I am not, I confess, a great admirer of topping up from party lists. But that is by the way. The Jenkins proposals were quickly forgotten. The principal supporters of the Alternative Vote were Mr Peter Mandelson and the late Robin Cook. Mr Peter Hain was also an early convert. About Mr Straw I am not sure. As Home Secretary in the first Blair government, he certainly did a lot of hard work on various constitutional measures.

Mr John Prescott was always resolutely opposed to what a Victorian statesman once called "fancy franchises", but Mr Prescott has moved to other spheres. In Ramsay MacDonald's minority government of 1929-31, Labour came within months of adopting the Alternative Vote. It was forestalled by the economic crisis of 1931.

In Sir Menzies Campbell's Perth speech in March, he listed various heads of co-operation with Labour. Most of them were both vague and forgettable. The only one to stick in the memory was the non-introduction of identity cards. Sir Menzies did not mention electoral reform, which, a party spokesman explained afterwards, was so obvious that it did not need mentioning.

The old party prejudices remain.
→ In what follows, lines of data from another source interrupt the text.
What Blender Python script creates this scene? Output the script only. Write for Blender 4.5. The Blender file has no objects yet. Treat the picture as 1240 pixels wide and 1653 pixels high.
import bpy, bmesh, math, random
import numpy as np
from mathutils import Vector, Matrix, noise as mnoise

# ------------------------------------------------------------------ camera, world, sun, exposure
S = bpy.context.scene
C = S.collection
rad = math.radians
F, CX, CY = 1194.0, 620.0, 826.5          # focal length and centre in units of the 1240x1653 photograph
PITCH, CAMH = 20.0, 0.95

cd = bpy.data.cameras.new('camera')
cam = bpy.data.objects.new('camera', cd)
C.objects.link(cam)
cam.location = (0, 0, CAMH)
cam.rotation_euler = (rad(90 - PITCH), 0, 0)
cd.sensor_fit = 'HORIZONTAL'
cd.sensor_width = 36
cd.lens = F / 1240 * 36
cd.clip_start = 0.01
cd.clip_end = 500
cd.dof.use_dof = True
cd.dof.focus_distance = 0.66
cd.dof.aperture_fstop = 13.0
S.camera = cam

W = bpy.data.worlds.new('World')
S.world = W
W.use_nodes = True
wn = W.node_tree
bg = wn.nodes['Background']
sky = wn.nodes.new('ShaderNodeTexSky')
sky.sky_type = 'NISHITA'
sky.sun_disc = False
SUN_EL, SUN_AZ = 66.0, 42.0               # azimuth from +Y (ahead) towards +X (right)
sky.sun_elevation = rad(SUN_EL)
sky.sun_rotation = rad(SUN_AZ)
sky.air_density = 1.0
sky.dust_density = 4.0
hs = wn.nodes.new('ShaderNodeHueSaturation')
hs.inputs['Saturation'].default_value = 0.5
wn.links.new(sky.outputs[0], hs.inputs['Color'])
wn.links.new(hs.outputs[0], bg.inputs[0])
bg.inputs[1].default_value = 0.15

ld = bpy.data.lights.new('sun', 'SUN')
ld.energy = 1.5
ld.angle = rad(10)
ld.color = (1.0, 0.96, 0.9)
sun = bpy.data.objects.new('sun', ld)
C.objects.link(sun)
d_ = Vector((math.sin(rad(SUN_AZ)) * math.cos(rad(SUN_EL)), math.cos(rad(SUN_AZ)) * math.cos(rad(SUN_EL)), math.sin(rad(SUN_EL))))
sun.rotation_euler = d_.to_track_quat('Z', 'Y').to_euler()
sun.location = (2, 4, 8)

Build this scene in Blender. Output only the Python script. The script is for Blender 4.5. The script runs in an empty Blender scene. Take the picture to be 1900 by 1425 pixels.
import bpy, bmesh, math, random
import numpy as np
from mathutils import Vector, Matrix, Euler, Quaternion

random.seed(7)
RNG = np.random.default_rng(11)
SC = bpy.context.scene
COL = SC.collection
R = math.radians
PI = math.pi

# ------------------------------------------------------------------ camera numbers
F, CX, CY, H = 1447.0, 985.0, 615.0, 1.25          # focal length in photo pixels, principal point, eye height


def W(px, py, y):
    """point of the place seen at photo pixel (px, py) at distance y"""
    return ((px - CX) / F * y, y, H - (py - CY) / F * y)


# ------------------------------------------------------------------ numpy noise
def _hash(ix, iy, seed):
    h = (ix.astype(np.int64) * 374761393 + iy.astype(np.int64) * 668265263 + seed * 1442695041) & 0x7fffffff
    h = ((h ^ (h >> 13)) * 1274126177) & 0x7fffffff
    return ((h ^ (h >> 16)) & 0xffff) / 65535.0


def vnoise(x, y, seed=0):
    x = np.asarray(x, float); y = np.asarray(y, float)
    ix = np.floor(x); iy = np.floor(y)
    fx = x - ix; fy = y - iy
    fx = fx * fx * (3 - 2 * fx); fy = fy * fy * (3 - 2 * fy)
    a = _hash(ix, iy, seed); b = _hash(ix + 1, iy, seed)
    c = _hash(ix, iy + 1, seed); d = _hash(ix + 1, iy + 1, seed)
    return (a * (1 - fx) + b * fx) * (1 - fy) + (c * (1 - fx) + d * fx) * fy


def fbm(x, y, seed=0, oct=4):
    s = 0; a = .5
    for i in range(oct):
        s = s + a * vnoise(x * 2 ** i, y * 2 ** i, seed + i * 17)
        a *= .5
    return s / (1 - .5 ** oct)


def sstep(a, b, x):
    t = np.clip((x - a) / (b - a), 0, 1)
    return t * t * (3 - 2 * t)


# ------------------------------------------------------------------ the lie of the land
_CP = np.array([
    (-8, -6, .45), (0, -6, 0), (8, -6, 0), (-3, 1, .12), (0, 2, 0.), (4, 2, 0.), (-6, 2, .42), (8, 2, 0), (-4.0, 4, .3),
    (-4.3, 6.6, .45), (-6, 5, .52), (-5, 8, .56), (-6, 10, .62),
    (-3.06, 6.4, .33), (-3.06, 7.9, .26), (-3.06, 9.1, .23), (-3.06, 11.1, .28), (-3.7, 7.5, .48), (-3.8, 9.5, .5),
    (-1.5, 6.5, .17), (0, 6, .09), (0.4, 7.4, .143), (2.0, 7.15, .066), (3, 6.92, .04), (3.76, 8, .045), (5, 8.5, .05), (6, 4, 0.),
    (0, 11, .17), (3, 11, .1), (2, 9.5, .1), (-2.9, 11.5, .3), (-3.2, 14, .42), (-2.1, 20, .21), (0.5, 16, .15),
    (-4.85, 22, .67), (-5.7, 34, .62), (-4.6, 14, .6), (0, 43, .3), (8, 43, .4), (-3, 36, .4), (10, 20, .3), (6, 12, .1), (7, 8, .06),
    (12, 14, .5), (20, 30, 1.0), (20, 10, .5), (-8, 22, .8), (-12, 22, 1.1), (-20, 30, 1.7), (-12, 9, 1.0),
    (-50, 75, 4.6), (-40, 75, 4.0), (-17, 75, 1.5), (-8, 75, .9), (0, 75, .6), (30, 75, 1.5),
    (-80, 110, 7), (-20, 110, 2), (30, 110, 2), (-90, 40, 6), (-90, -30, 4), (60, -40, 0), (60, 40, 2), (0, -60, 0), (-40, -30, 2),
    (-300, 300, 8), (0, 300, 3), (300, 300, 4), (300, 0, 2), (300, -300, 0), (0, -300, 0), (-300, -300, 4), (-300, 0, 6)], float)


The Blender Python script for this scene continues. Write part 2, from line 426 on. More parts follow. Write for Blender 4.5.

Labour does not like co-operating with the Liberal Democrats. On the other hand, the Lib Dems hate the Tories (though that did not prevent them from entering into electoral pacts with the Liberals of long ago).

The rational course for Mr Brown to follow would be for Labour, using its majority, to introduce the Alternative Vote without consultation with any other party. Perhaps that would take too long. Mr Cameron might even be the beneficiary. In any case, Mr Brown is more likely to follow his old Labour instincts.